Gershman Acoustics, VAC, EMM Labs, Wolf Audio, Cardas

Mind if I slap some quick virtual labels on Gershman Acoustics' $17,000 pair of Grande Avant Garde speakers? From my notes: "Very big-sounding for small floorstanders." "Their brawn belies their size." "Elegant overachievers."

They're all that. At 89lb each and just 39" tall, the three-and-a-half–way dynamic Grande Avant Gardes ought to be top contenders for audiophiles who want full-range sound (down to 20Hz, according to the specs!) but have no use for speakers the size of coffins.

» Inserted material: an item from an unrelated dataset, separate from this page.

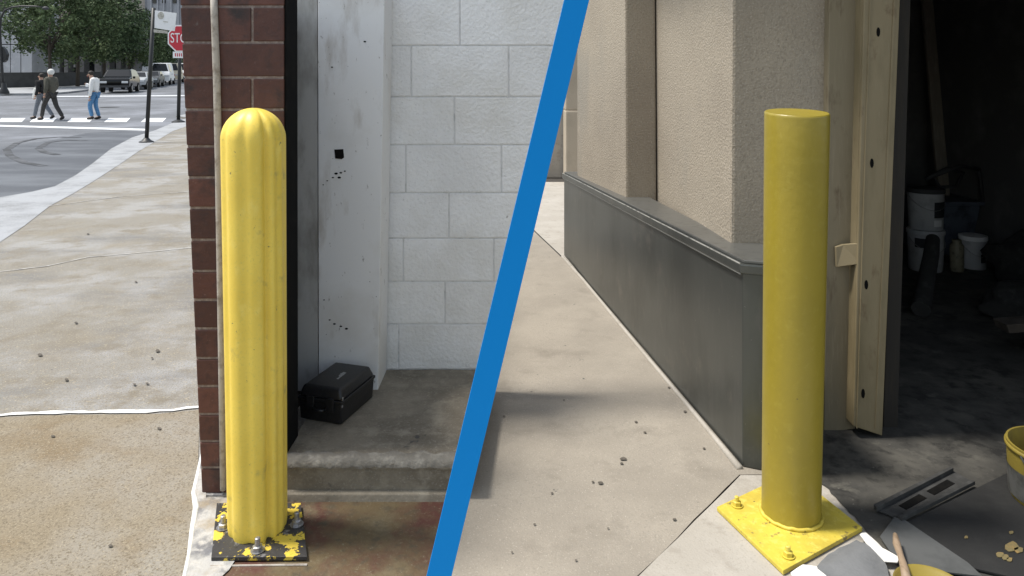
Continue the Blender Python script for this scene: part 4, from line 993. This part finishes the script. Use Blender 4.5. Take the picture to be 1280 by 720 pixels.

Even long-time fans of the brand might get a surprise when they hear the latest iteration—a 30th-anniversary model that, CEO Ofra Gershman told me, has a redesigned base that coaxes improved low-end performance from the 8" dual-coil aluminum-cone woofer. (Actually, she said aluminium—Gershman Acoustics is a Canadian company.)

I didn't expect the speakers to project up as well as they do. Less than a meter tall, they look as if vocals, for instance, might sorta linger at waist level. Perhaps thanks to the shouldered, sloping baffle, that's not the case at all. Giulia Lorvich's purring voice on "You'd Be So Nice To Come Home To" was all kinds of correct—timbre, weight, and height, with a nice corporeal flourish. Double basses sounded meaty and substantial, and Plas Johnson's tenor sax on Henry Mancini's "The Pink Panther Theme" was as warm and enveloping as I've ever heard it.

The realism was helped along by electronics that retail for seven times (!) the price of the Grande Avant Gardes: a VAC Master 300 amplifier with an accompanying VAC Master preamp; EMM Labs' DA2 DAC; and a Wolf Audio streamer. All are priced right around $30k each. Cardas cables provided the cherry on top.